DATA LINES:
⁂

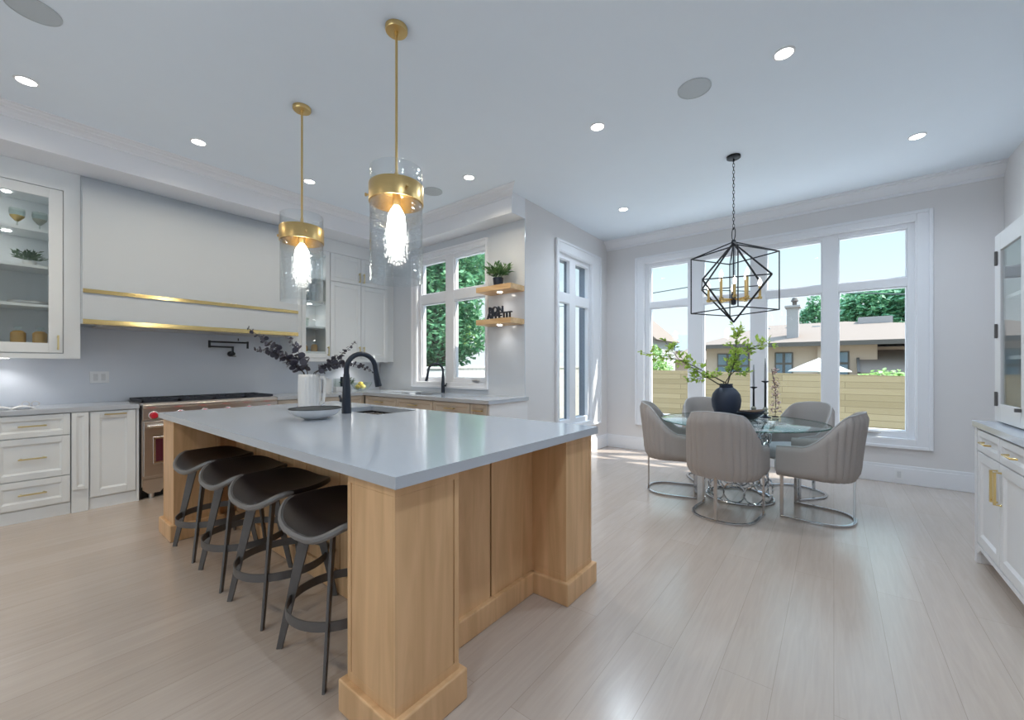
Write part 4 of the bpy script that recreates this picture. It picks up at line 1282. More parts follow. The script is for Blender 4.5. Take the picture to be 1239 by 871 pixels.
# ------------------------------------------------------------------ on the island
vz = empty('pitcher_vase', (1.66, 3.50, 0.92), 'tall ribbed white pitcher vase on the island', 'vase')
def rib(u, v):
    a = 2*PI*u
    r = 0.083+0.004*math.sin(PI*v) + 0.0022*math.cos(a*18)
    return (1.66+r*math.cos(a), 3.50+r*math.sin(a), 0.921+0.29*v)
m = MB(); g = m.grid(rib, 144, 10, closeu=True); m.f([q[0] for q in g])
o = m.build('vase_body', 'white_ceramic', vz, smooth='all'); so = o.modifiers.new('wall', 'SOLIDIFY'); so.thickness = 0.006
hx = Vector((0.66, -0.75, 0))
c0 = Vector((1.66, 3.50, 0))+hx*0.082
m = MB(); m.bar([c0+Vector((0, 0, 1.18)), c0+hx*0.035+Vector((0, 0, 1.19)), c0+hx*0.05+Vector((0, 0, 1.15)), c0+hx*0.045+Vector((0, 0, 1.05)), c0+hx*0.03+Vector((0, 0, 0.98)), c0+Vector((0, 0, 0.955))], 0.011, 0.006)
m.build('handle', 'white_ceramic', vz, bevel=0.002)

def branch_points(p0, p1, sag, n):
    p0, p1 = Vector(p0), Vector(p1)
    return [p0.lerp(p1, i/(n-1))+Vector((0, 0, sag*4*(i/(n-1))*(1-i/(n-1)))) for i in range(n)]
def eucalyptus(tip, sag, label, dens=13, rbig=0.034):
    base = Vector((1.66, 3.50, 1.0))
    r = empty('eucalyptus_stem', base, label, 'branch', 'dark eucalyptus stems in the white vase')
    mouth = Vector((1.66, 3.50, 1.225)) + (Vector(tip)-Vector((1.66, 3.5, 1.225)))*0.1
    mouth.z = 1.225
    pts = [base] + branch_points(mouth, tip, sag, 16)
    m = MB(); m.tube(pts, [0.0035]*4+[0.0028]*7+[0.0018]*6, 6); m.build('stem', 'stem_brown', r, smooth=True)
    f = MB()
    for i in range(dens):
        t = 0.12+0.88*i/(dens-1)
        q = t*(len(pts)-2)+1; k = min(int(q), len(pts)-2)
        p = pts[k].lerp(pts[k+1], q-k); d = (pts[k+1]-pts[k]).normalized()
        rad = rbig*(1-0.62*t**1.5)
        s = d.orthogonal().normalized(); s.rotate(Matrix.Rotation(i*1.9, 3, d))
        for sg_ in (-1, 1, 0.4):
            sv = s*sg_ if sg_ != 0.4 else d.cross(s)
            c = p+sv*rad*0.95+d*random.uniform(-.01, .01)
            nrm = (d*random.uniform(.5, 1)+Vector((random.gauss(0, .5), random.gauss(0, .5), random.gauss(0, .5)))).normalized()
            f.disc(c, nrm, rad*random.uniform(.8, 1.12), 9)
    f.build('foliage', 'eucalyptus_leaf', r, recalc=False)
# tips: lateral sweep seen from the room (R = right of view)
Rv = Vector((math.sin(YAW), -math.cos(YAW), 0)); Fv = Vector((math.cos(YAW), math.sin(YAW), 0))
vb = Vector((1.66, 3.50, 0))
def tipat(lat, dep, z): 
    p = vb+Rv*lat+Fv*dep; return (p.x, p.y, z)
eucalyptus(tipat(-0.53, 0.02, 1.60), 0.015, 'longest eucalyptus stem reaching up to the left of the white vase', 13)
eucalyptus(tipat(-0.43, -0.05, 1.42), 0.05, 'eucalyptus stem spreading low to the left of the white vase', 13)
eucalyptus(tipat(-0.20, 0.05, 1.52), 0.03, 'short bushy eucalyptus stem leaning left from the white vase', 9, 0.036)
eucalyptus(tipat(0.38, 0.03, 1.49), -0.02, 'eucalyptus stem rising to the right of the white vase', 15, 0.026)
eucalyptus(tipat(0.56, -0.05, 1.23), 0.075, 'eucalyptus stem arching low to the right behind the black faucet', 15, 0.026)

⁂

PROMPT: Exclude the images and reproduce the remaining data exactly.

SOLUTION TO THE EXERCISE:
Write part 4 of the bpy script that recreates this picture. It picks up at line 1282. More parts follow. The script is for Blender 4.5. Take the picture to be 1239 by 871 pixels.
# ------------------------------------------------------------------ on the island
vz = empty('pitcher_vase', (1.66, 3.50, 0.92), 'tall ribbed white pitcher vase on the island', 'vase')
def rib(u, v):
    a = 2*PI*u
    r = 0.083+0.004*math.sin(PI*v) + 0.0022*math.cos(a*18)
    return (1.66+r*math.cos(a), 3.50+r*math.sin(a), 0.921+0.29*v)
m = MB(); g = m.grid(rib, 144, 10, closeu=True); m.f([q[0] for q in g])
o = m.build('vase_body', 'white_ceramic', vz, smooth='all'); so = o.modifiers.new('wall', 'SOLIDIFY'); so.thickness = 0.006
hx = Vector((0.66, -0.75, 0))
c0 = Vector((1.66, 3.50, 0))+hx*0.082
m = MB(); m.bar([c0+Vector((0, 0, 1.18)), c0+hx*0.035+Vector((0, 0, 1.19)), c0+hx*0.05+Vector((0, 0, 1.15)), c0+hx*0.045+Vector((0, 0, 1.05)), c0+hx*0.03+Vector((0, 0, 0.98)), c0+Vector((0, 0, 0.955))], 0.011, 0.006)
m.build('handle', 'white_ceramic', vz, bevel=0.002)

def branch_points(p0, p1, sag, n):
    p0, p1 = Vector(p0), Vector(p1)
    return [p0.lerp(p1, i/(n-1))+Vector((0, 0, sag*4*(i/(n-1))*(1-i/(n-1)))) for i in range(n)]
def eucalyptus(tip, sag, label, dens=13, rbig=0.034):
    base = Vector((1.66, 3.50, 1.0))
    r = empty('eucalyptus_stem', base, label, 'branch', 'dark eucalyptus stems in the white vase')
    mouth = Vector((1.66, 3.50, 1.225)) + (Vector(tip)-Vector((1.66, 3.5, 1.225)))*0.1
    mouth.z = 1.225
    pts = [base] + branch_points(mouth, tip, sag, 16)
    m = MB(); m.tube(pts, [0.0035]*4+[0.0028]*7+[0.0018]*6, 6); m.build('stem', 'stem_brown', r, smooth=True)
    f = MB()
    for i in range(dens):
        t = 0.12+0.88*i/(dens-1)
        q = t*(len(pts)-2)+1; k = min(int(q), len(pts)-2)
        p = pts[k].lerp(pts[k+1], q-k); d = (pts[k+1]-pts[k]).normalized()
        rad = rbig*(1-0.62*t**1.5)
        s = d.orthogonal().normalized(); s.rotate(Matrix.Rotation(i*1.9, 3, d))
        for sg_ in (-1, 1, 0.4):
            sv = s*sg_ if sg_ != 0.4 else d.cross(s)
            c = p+sv*rad*0.95+d*random.uniform(-.01, .01)
            nrm = (d*random.uniform(.5, 1)+Vector((random.gauss(0, .5), random.gauss(0, .5), random.gauss(0, .5)))).normalized()
            f.disc(c, nrm, rad*random.uniform(.8, 1.12), 9)
    f.build('foliage', 'eucalyptus_leaf', r, recalc=False)
# tips: lateral sweep seen from the room (R = right of view)
Rv = Vector((math.sin(YAW), -math.cos(YAW), 0)); Fv = Vector((math.cos(YAW), math.sin(YAW), 0))
vb = Vector((1.66, 3.50, 0))
def tipat(lat, dep, z): 
    p = vb+Rv*lat+Fv*dep; return (p.x, p.y, z)
eucalyptus(tipat(-0.53, 0.02, 1.60), 0.015, 'longest eucalyptus stem reaching up to the left of the white vase', 13)
eucalyptus(tipat(-0.43, -0.05, 1.42), 0.05, 'eucalyptus stem spreading low to the left of the white vase', 13)
eucalyptus(tipat(-0.20, 0.05, 1.52), 0.03, 'short bushy eucalyptus stem leaning left from the white vase', 9, 0.036)
eucalyptus(tipat(0.38, 0.03, 1.49), -0.02, 'eucalyptus stem rising to the right of the white vase', 15, 0.026)
eucalyptus(tipat(0.56, -0.05, 1.23), 0.075, 'eucalyptus stem arching low to the right behind the black faucet', 15, 0.026)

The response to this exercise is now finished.